— Begin RECORDED DATA —

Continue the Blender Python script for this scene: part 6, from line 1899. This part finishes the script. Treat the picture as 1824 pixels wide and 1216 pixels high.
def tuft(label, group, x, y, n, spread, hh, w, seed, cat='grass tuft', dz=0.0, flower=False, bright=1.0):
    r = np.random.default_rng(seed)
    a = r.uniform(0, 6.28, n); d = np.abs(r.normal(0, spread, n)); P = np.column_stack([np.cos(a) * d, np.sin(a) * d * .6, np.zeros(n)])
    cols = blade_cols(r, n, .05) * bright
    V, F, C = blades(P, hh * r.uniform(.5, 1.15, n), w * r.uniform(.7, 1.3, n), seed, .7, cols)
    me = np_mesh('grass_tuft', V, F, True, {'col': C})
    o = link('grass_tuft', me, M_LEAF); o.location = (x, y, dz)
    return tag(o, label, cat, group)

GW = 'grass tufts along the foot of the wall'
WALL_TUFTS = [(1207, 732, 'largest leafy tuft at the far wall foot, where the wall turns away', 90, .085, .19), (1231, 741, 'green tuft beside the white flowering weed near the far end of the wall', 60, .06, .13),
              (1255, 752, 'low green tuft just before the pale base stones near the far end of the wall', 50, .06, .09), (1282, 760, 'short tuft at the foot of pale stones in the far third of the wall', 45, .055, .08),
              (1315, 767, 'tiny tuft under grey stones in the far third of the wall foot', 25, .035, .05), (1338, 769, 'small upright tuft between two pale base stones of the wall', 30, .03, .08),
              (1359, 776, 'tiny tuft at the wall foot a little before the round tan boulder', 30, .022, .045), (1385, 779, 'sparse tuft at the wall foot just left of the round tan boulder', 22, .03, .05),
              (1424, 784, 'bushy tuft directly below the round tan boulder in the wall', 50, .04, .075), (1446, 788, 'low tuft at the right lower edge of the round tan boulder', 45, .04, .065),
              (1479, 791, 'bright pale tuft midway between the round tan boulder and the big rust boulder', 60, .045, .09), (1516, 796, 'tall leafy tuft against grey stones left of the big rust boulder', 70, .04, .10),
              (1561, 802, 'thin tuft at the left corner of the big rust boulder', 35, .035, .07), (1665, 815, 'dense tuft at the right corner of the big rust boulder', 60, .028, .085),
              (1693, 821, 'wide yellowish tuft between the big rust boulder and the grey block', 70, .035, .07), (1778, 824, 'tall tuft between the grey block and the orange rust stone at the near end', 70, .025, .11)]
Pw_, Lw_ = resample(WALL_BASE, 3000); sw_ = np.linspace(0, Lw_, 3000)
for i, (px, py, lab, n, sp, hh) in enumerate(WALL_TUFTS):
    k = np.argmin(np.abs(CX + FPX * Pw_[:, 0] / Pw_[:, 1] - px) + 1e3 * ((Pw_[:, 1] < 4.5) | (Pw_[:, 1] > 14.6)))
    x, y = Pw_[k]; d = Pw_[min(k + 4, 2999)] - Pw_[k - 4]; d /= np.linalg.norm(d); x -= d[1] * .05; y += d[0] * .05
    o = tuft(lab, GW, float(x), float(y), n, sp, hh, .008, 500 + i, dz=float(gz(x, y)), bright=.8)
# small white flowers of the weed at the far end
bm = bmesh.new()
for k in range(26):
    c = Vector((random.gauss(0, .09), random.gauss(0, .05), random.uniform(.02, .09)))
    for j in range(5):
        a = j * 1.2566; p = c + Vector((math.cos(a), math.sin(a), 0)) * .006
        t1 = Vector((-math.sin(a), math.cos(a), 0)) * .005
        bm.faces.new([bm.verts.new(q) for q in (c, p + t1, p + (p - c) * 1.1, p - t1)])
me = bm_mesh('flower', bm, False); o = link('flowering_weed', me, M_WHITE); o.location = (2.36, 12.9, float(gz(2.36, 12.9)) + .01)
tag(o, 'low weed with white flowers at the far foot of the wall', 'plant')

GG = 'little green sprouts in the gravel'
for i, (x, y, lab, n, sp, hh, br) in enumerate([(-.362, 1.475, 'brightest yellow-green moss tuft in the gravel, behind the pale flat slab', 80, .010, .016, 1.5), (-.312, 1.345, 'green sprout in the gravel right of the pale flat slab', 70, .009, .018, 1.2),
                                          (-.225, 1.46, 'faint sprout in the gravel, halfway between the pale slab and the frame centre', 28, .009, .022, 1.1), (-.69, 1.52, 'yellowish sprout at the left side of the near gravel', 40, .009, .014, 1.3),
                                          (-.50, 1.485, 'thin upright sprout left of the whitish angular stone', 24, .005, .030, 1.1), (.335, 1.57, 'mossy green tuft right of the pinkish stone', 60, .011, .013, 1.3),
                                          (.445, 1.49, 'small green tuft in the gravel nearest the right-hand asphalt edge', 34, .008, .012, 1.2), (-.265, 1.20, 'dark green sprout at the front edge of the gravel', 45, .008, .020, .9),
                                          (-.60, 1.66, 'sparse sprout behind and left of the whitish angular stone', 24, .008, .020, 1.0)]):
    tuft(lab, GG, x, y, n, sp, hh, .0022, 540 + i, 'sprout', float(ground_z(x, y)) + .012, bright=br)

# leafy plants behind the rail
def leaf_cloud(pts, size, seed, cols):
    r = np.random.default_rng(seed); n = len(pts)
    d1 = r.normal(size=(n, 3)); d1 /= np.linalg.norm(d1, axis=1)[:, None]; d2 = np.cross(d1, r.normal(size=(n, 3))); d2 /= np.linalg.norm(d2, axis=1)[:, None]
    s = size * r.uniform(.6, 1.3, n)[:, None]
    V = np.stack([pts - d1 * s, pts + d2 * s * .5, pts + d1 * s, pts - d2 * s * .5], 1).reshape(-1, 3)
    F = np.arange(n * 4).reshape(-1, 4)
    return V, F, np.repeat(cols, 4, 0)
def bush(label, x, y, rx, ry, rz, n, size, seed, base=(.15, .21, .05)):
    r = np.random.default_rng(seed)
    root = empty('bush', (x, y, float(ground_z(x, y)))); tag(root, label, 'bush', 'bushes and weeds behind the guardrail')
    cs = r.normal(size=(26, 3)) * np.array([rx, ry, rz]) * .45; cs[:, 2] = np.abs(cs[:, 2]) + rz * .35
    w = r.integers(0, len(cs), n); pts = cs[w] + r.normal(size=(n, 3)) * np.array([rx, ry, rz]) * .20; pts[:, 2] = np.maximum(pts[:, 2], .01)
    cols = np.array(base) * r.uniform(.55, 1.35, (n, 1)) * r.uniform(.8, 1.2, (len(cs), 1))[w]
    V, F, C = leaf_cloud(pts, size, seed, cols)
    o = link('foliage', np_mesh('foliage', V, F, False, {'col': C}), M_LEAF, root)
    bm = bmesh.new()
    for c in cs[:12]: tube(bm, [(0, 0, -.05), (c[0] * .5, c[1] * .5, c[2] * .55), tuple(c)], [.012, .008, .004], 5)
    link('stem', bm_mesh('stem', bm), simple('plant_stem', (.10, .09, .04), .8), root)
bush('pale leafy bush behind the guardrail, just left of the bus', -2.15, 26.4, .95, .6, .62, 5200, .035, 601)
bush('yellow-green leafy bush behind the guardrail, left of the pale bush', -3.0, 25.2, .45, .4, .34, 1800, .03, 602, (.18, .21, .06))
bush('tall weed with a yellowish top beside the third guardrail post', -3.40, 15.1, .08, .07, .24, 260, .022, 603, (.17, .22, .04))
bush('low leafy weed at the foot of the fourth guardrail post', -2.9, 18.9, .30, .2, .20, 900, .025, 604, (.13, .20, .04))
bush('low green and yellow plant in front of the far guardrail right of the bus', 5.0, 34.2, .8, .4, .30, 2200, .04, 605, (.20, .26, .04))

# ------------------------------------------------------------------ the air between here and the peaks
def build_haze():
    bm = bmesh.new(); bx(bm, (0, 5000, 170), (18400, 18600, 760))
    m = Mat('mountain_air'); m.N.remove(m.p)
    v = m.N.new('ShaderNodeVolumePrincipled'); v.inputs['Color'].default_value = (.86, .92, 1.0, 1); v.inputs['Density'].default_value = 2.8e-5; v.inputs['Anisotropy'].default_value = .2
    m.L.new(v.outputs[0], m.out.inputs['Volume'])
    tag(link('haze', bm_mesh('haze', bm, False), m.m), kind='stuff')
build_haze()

— End RECORDED DATA —

**TO BE DONE:** Starting at the first line of the data above, please restate word for word every line up to and including the one that holds "return tag(o, label, cat, group)", and add nothing else.

**FULL ANSWER:**
Continue the Blender Python script for this scene: part 6, from line 1899. This part finishes the script. Treat the picture as 1824 pixels wide and 1216 pixels high.
def tuft(label, group, x, y, n, spread, hh, w, seed, cat='grass tuft', dz=0.0, flower=False, bright=1.0):
    r = np.random.default_rng(seed)
    a = r.uniform(0, 6.28, n); d = np.abs(r.normal(0, spread, n)); P = np.column_stack([np.cos(a) * d, np.sin(a) * d * .6, np.zeros(n)])
    cols = blade_cols(r, n, .05) * bright
    V, F, C = blades(P, hh * r.uniform(.5, 1.15, n), w * r.uniform(.7, 1.3, n), seed, .7, cols)
    me = np_mesh('grass_tuft', V, F, True, {'col': C})
    o = link('grass_tuft', me, M_LEAF); o.location = (x, y, dz)
    return tag(o, label, cat, group)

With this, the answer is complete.